In a previous episode hardie@equinix.com said...
:: Perhaps I misunderstand you here, but it sounds like you assume that a
:: surrogate/reverse proxy/server side proxy acts for a single server.
:: That may be a common implementation, but it is not necessarily the
:: case.
not really.. what I was (awkwardly) trying to say is that the server
side proxy acts for a finite number of servers all under the same
administrative control.. a single server certainly satifies that as do
the NASA and exodus examples.
The cachability rules of a reverse proxy are goverened by the
administrative policies that it is serving, not by HTTP
semantics.. The HTTP requirements are satisified because it is
considered the origin server from the client's pov.

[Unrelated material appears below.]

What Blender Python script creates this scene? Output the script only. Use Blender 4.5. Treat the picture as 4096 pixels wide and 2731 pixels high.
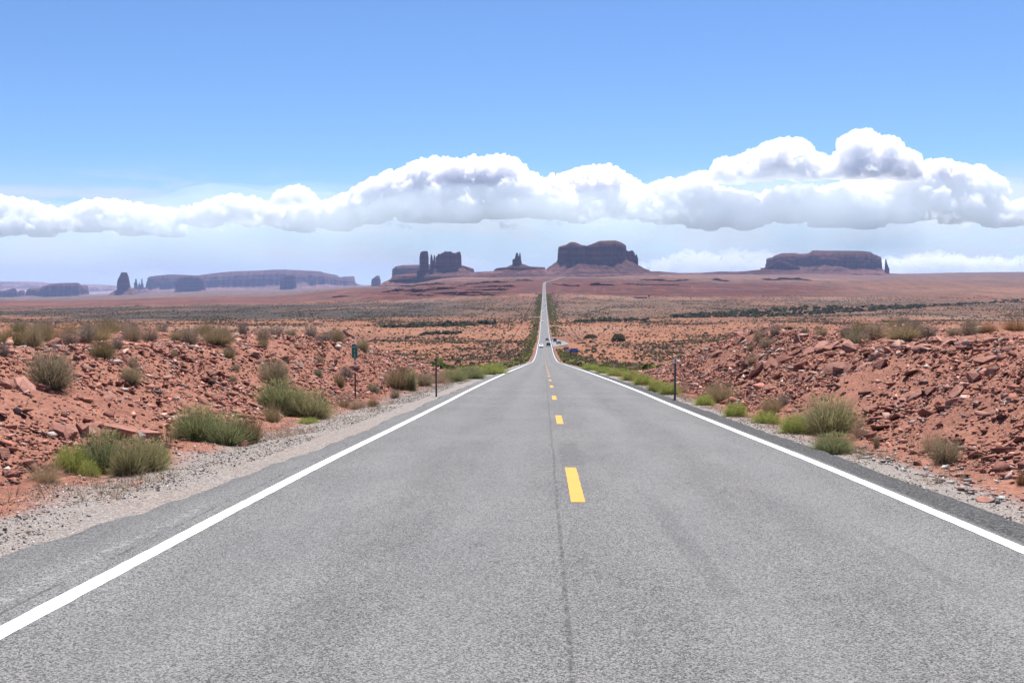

For example with your NASA situation.. under high load would one of
your reverse proxies (I'm unsure of exactly what is meant by
surrogate, so I'm avoiding the word so I don't misuse it) still
forward a request to Kennedy that contained [Pragma|Cache-Control]:
no-cache ? It might.. it might not.. I'd certainly argue that you
could use out-of-band to notify the proxy of changes.. creating a sort
of production and development type of environment where the reverse
proxy never needs to ask what we typically think of as the origin
server if an element is up to date.. it's presence means it is defacto
up to date..
because of this it isn't really a proxy, it's a destination.. it's an
origin server that by convention creates it's content through
HTTP.. if it were a proxy it would have to obey HTTP proxy rules..
:: Now, is this taxonomically different from a proxy?
I really think so.. a client expects a proxy to do some work for it,
and as such has some control over the process of generating the
response.. a client has no control over how a reverse proxy behaves
and just wants a resource from it, but cannot control how that happens
because the reverse proxy 'owns' the data.